Engagé et drôle, le nouveau film d’Alain Guiraudie met en scène sur fond d'attentats à Clermont-Ferrand, un informaticien, Médéric (Jean-Charles Clichet), amoureux d'une péripatéticienne cinquantenaire interprétée par Noémie Lvovsky.

La critique :

Signé Alain Guiraudie, Viens je t’emmène met en scène des personnages qui sont là où on ne les attend pas. Ce décalage provoque chez le spectateur rires et interrogations alors même que l’histoire se déroule dans un cadre tragique celui d’un attentat à Clermont-Ferrand. Pourtant il n’y a rien d’absurde ou de foncièrement burlesque dans ce film, au contraire, tous les comédiens jouent leur rôle avec beaucoup de sérieux. Mais comment ne pas s’interroger à propos d’un homme qui invite une prostituée à travailler gratis parce qu’il est contre la prostitution ? Le reste est à l’avenant ! L’apprenti terroriste passe ses journées à lire des BD d’Astérix alors que le gentil voisin possède chez lui un véritable arsenal. Quant au personnage principal, plutôt sportif en apparence, il est en fait un expert en informatique, loin du portrait que l’on pourrait s’imaginer d’un geek professionnel.

Mais que raconte le film ? Médéric, (Jean-Charles Clichet) un informaticien, est amoureux d’Isadora, une péripatéticienne cinquantenaire (Noémie Lvovsky). Il n’aura de cesse alors de vouloir passer une nuit avec elle malgré les obstacles. On pense en particulier à  la venue de Selim, un jeune étranger sans abri dans son immeuble qui va éveiller malgré lui les soupçons.
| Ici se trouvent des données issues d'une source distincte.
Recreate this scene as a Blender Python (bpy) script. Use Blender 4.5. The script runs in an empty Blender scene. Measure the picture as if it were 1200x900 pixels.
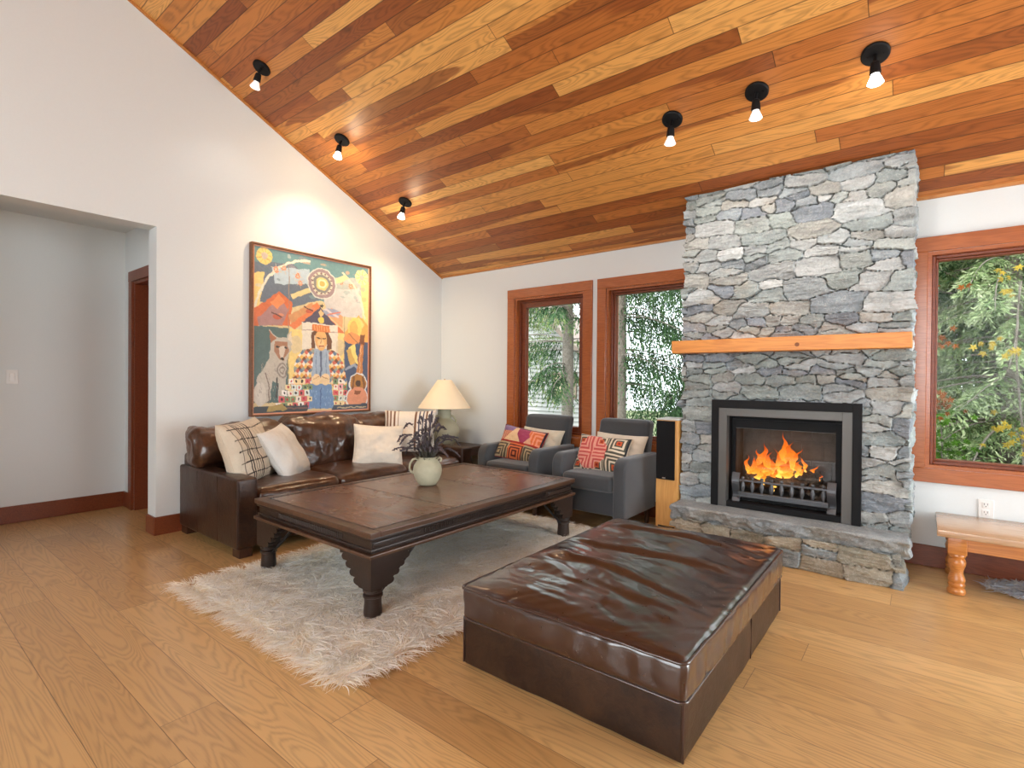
import bpy, bmesh, math, random
import numpy as np
from mathutils import Matrix, Vector

random.seed(7)
RNG = np.random.default_rng(7)
SC = bpy.context.scene
COL = SC.collection

# ------------------------------------------------------------------ camera, world, lights, exposure
CAM_H, FPX = 1.21, 611.0
YAW, PITCH, ROLL = 0.66792, 0.00755, -0.00862
def cam_axes():
    cy, sy = math.cos(YAW), math.sin(YAW)
    f = np.array([-sy, cy, 0.0]); r = np.array([cy, sy, 0.0]); u = np.array([0, 0, 1.0])
    cp, sp = math.cos(PITCH), math.sin(PITCH)
    f, u = f*cp - u*sp, u*cp + f*sp
    cr, sr = math.cos(ROLL), math.sin(ROLL)
    r, u = r*cr - u*sr, u*cr + r*sr
    return r, u, f
_r, _u, _f = cam_axes()
cd = bpy.data.cameras.new('camera'); cd.sensor_width = 36.0; cd.lens = FPX/1200*36.0
cd.clip_start = 0.05; cd.clip_end = 200
cam = bpy.data.objects.new('camera', cd); COL.objects.link(cam)
cam.matrix_world = Matrix(((_r[0], _u[0], -_f[0], 0), (_r[1], _u[1], -_f[1], 0), (_r[2], _u[2], -_f[2], CAM_H), (0, 0, 0, 1)))
SC.camera = cam

SC.view_settings.view_transform = 'Standard'
SC.view_settings.look = 'None'
SC.view_settings.exposure = 0.08
SC.view_settings.gamma = 1.0
SC.view_settings.use_curve_mapping = False
SC.cycles.use_denoising = True
SC.cycles.max_bounces = 8
SC.cycles.diffuse_bounces = 5
SC.cycles.glossy_bounces = 4
SC.cycles.transparent_max_bounces = 12
SC.cycles.caustics_reflective = False
SC.cycles.caustics_refractive = False
SC.cycles.sample_clamp_indirect = 6.0

SKY = 4.5
wd = bpy.data.worlds.new('sky'); SC.world = wd; wd.use_nodes = True
bg = wd.node_tree.nodes['Background']
bg.inputs[0].default_value = (0.86, 0.95, 1.0, 1); bg.inputs[1].default_value = SKY

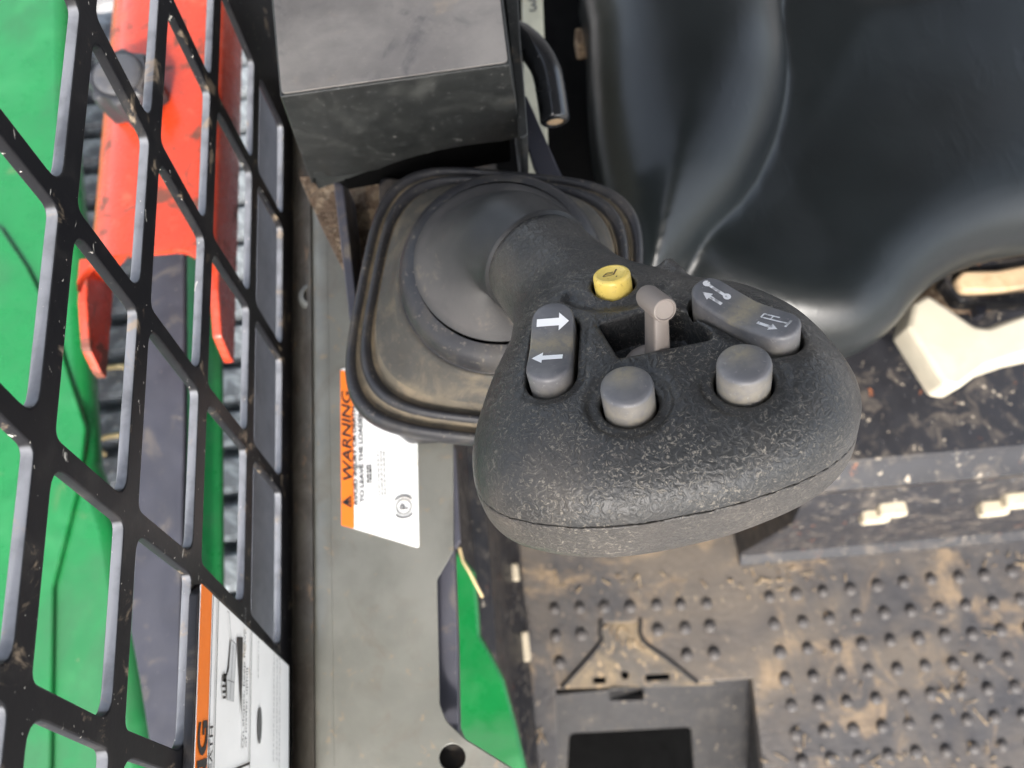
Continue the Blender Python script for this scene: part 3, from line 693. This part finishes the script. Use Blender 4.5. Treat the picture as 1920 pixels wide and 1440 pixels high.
T = lambda y, z: PF4@Matrix.Translation((y, z, 0))
yb1 = gl(470, 1428)[0]
flat('rule_lines', [quad(-.148, zO-.0003, clipy(zO), zO+.0002), quad(-.148, zL1-.00025, clipy(zL1), zL1+.00025), quad(-.148, zL2-.00025, clipy(zL2), zL2+.00025), quad(yb1-.0004, zL2, yb1+.0004, zL1)], PF4, m_ink, wp)
yG = gl(368, 1385)[0]
t_ = text('lettering', 'WARNING', T(yG+.0052, zO+.0012), (zl-zO)*.98, m_ink, wp, 1.45, 0, .025, 'RIGHT')
text('lettering', 'INJURY OR DEATH', T(gl(390, 1370)[0]+.0016, zL1+.0016), (zO-zL1)*.75, m_ink, wp, 1.5, 0, .012, 'RIGHT')
# drawing: machine on a slope
seg2 = lambda x1, y1, x2, y2, w=.00013: [(x1, y1-w), (x2, y2-w), (x2, y2+w), (x1, y1+w)] if abs(x2-x1) > abs(y2-y1) else [(x1-w, y1), (x1+w, y1), (x2+w, y2), (x2-w, y2)]
y0s, y1s = gl(440, 1345)[0], gl(440, 1195)[0]; zs = zc_(447); zt = zc_(436)
flat('slope_wedge', [[(y0s, zs), (y1s, zs), (y1s, zt)]], PF4, m_ink, wp)
md, mz = (gl(425, 1330)[0]), zc_(425)
flat('machine_drawing', [[(md+.002, mz-.0028), (md+.020, mz-.0042), (md+.0215, mz+.0006), (md+.012, mz+.0022), (md+.010, mz+.0040), (md+.003, mz+.0030)]], PF4@Matrix.Translation((0, 0, .00005)), m_pale, wp)
flat('drawing_lines', [seg2(md+.002, mz-.0028, md+.020, mz-.0042), seg2(md+.020, mz-.0042, md+.0215, mz+.0006), seg2(md+.0215, mz+.0006, md+.012, mz+.0022), seg2(md+.012, mz+.0022, md+.010, mz+.004), seg2(md+.003, mz+.003, md+.010, mz+.004), seg2(md+.003, mz+.0005, md+.020, mz-.0015), seg2(md+.008, mz-.003, md+.009, mz+.003), seg2(md+.0215, mz+.0006, md+.030, mz+.0030), seg2(md+.030, mz+.003, md+.0305, mz+.0045)], PF4@Matrix.Translation((0, 0, .0001)), m_inkg, wp)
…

En fait il s’agit de raconter des histoires d’amour qui s’entrecroisent dans un cadre qui évoque les angoisses et les travers de notre société. Guiraudie en profite pour brocarder les clichés envers les homosexuels, les jeunes, les musulmans, les péripatéticiennes. Il dénonce en filigrane ce qui fait le ciment de l’extrême droite : la peur de la différence. Mais le réalisateur a visiblement choisi d’en rire plutôt que d’en pleurer pour le plus grand bonheur des spectateurs.

Guiraudie montre comment la grande Histoire (attentats, immigration, sécurité) se traduit dans la petite histoire (amour, sexualité, querelle de voisinage) et comment les écrans s’interposent entre notre vie et l’Histoire. En effet, Médéric et ses voisins, pourtant au cœur des événements, laissent en permanence la télé allumée pour s’informer et ce sont ces images qui finiront par perturber leur tranquillité. Ce qui est diffusé sur leurs écrans devient ici la réalité au détriment de leur sens. Le summum sera atteint quand l’un d’entre eux commentera les images de lui-même captées dans le feu de l’action, comme si le fait d’avoir été filmé était devenu le seul moyen pour lui de donner une quelconque véracité à ses actes .

Les différents protagonistes du film sont ambivalents, passant de la confiance à la méfiance en un quart de seconde. Ils sont avant tout déboussolés par ce qu’ils ressentent à cause des attentats perpétrés dans leur ville. Le spectateur s’en retrouve par ricochet déstabilisé, pris dans une crise existentielle et ne sachant quoi en penser. Pourtant Guiraudie sait mener sa barque et nous offre au final une conclusion digne pour cette comédie.